Admira en ellos una cualidad que no es tan común: el respeto. Recuerda que en una ocasión, cuando sus hijos eran chicos y se peleaban mientras ella realizaba una entrevista, le preguntó al cacique cómo actuaban frente a estas situaciones. Morita ya había percibido que tenían una respuesta, ya que durante esos días no había registrado ninguna pelea entre los niños de la comunidad. La respuesta era sencilla: no intervienen. Respetan las actitudes infantiles y dejan que ellos mismos resuelvan sus conflictos, le comentó el cacique con naturalidad.

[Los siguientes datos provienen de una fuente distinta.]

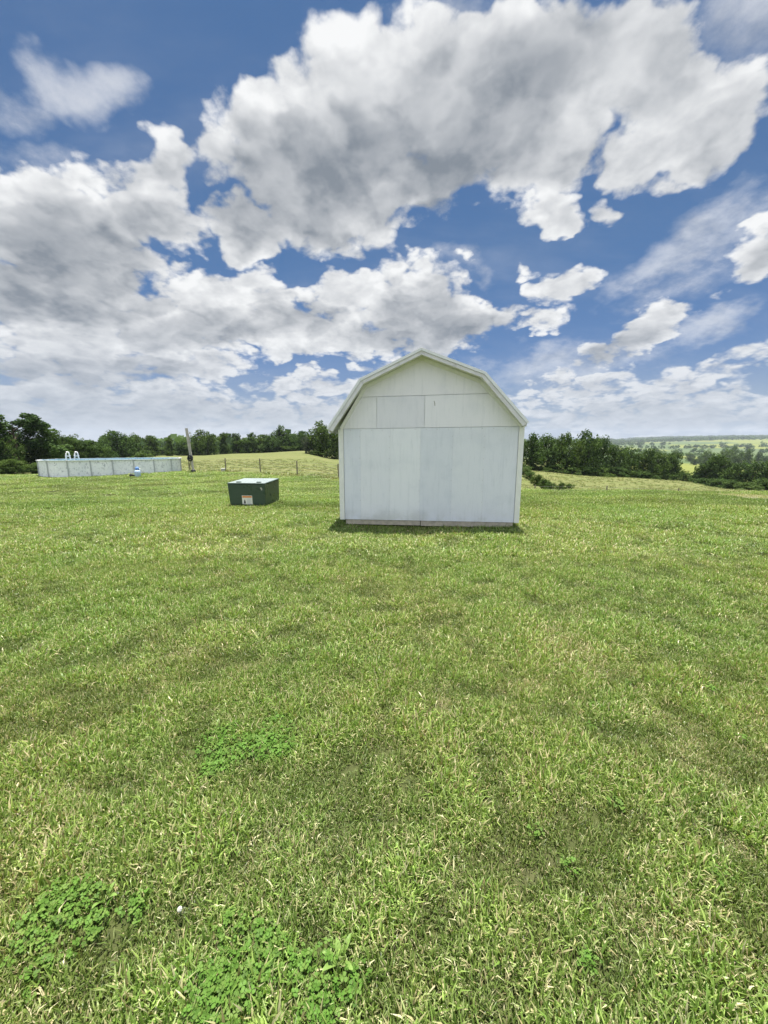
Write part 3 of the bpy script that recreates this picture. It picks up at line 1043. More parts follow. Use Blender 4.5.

Otro valor importante: compartir. En las mateadas, quien recibe un trozo de tortilla de harina la divide en dos y convida a un compañero. Otro: valoran la autonomía personal. Si algún miembro actúa en forma reprochable, se conversa con él, se le explican los perjuicios que provoca su actitud y si insiste, se lo aísla. La exclusión es una instancia grave dentro de una comunidad que valora la identidad colectiva. Notable contraste con el comportamiento de los funcionarios que toman decisiones para beneficio de unos pocos, como especifica Morita: “Cuando se realizan cumbres de presidentes, van a discutir cómo ayudan a las empresas. Se discute el negocio y no la felicidad y el bienestar de la población”.